In a statement, MPSA Projects says it has informed its employees and other stakeholders of its plans to implement Section 189 of the Labour Relations Act.
The company has a staff complement of 68 employees, but indicates the number of affected employees is not clear at this stage.
It adds that consultations with employees and their representatives will commence on Friday, 3 February.
Says Ntokozo Mahlangu, director of MPSA Projects: “Sadly, the company is forced to take this difficult but necessary restructuring process if we are to ensure its long-term sustainability. This process will, no doubt, affect people's livelihoods and have a knock-on effect on their families. This is sincerely regrettable.
“Having exhausted all other options, we are now faced with the difficult task of having to restructure the business in order to remain agile to future opportunities.”
Mara Phones SA was considered a symbol of “true” African smartphone manufacturing and a labour market boost when it opened its facility at the Dube Trade Port Special Economic Zone in KwaZulu-Natal in 2019.
In February 2022, it was reported that the manufacturing plant was “empty and on auction”, with the sale mandated by Standard Bank and the Industrial Development Corporation – financiers of the smartphone facility.
Following this, it was taken out of business rescue last July, following a strategic partnership between an MBO team, co-led by Mara Phones SA former MD Sylvester Taku, Mabuti Radebe and Lebashe Investment Group, a 100% black-owned unlisted investment holding company.
However, since then, the company has failed to commence operations for a number of reasons, according to the statement.
It lists disputes between the minority shareholders, misconduct and the inability to secure banking facilities among the reasons operations haven’t commenced.
“After carefully considering the above, it became clear that the company has no other viable alternative,” the statement reads. “It has not been able to recommence operations and there has been no work for the employees since emerging from the business rescue in July 2022.”

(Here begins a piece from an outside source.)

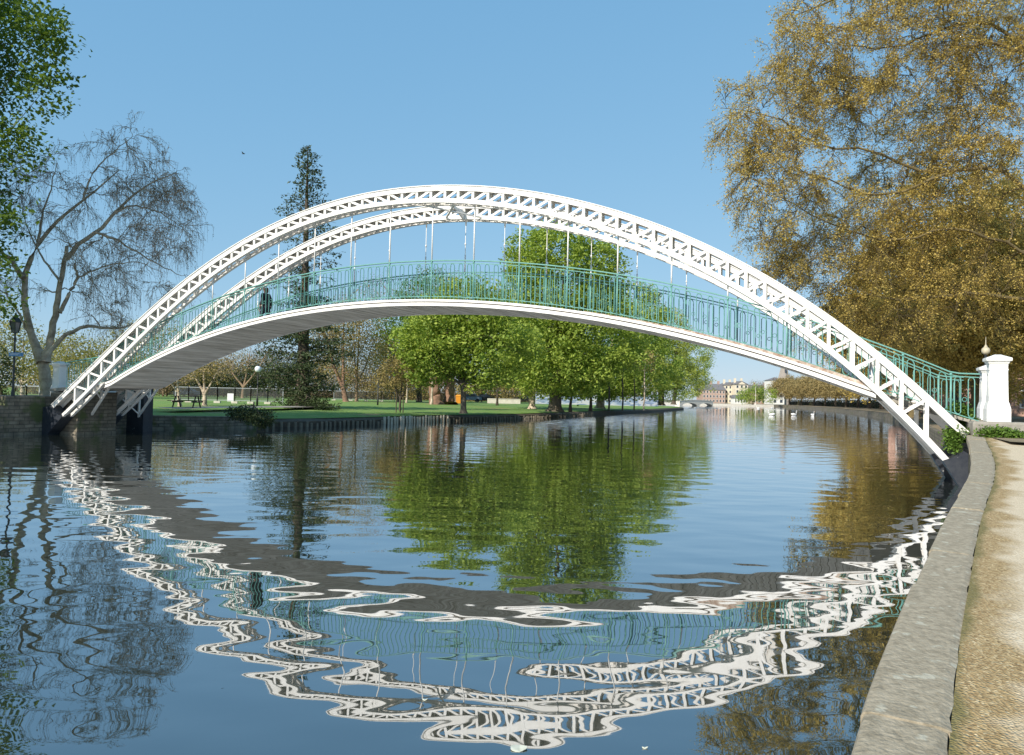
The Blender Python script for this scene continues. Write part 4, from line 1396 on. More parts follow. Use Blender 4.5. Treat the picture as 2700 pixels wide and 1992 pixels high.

It goes on to say that in the interest of fairness, transparency and good governance, it intends to conduct “meaningful and consensus-seeking” consultations with multiple stakeholders, including the employees and their representatives.
“During these consultations, the company will attempt to reach consensus on the proposed method of selecting potentially affected employees, the number of employees likely to be affected and the job categories.
“Based on the outcome of the consensus-seeking process, affected employees will be individually identified and informed accordingly.”
Mahlangu adds: “Notwithstanding this, the employees that will be retrenched shall be given first preference for re-employment should the operations of the company recommence.”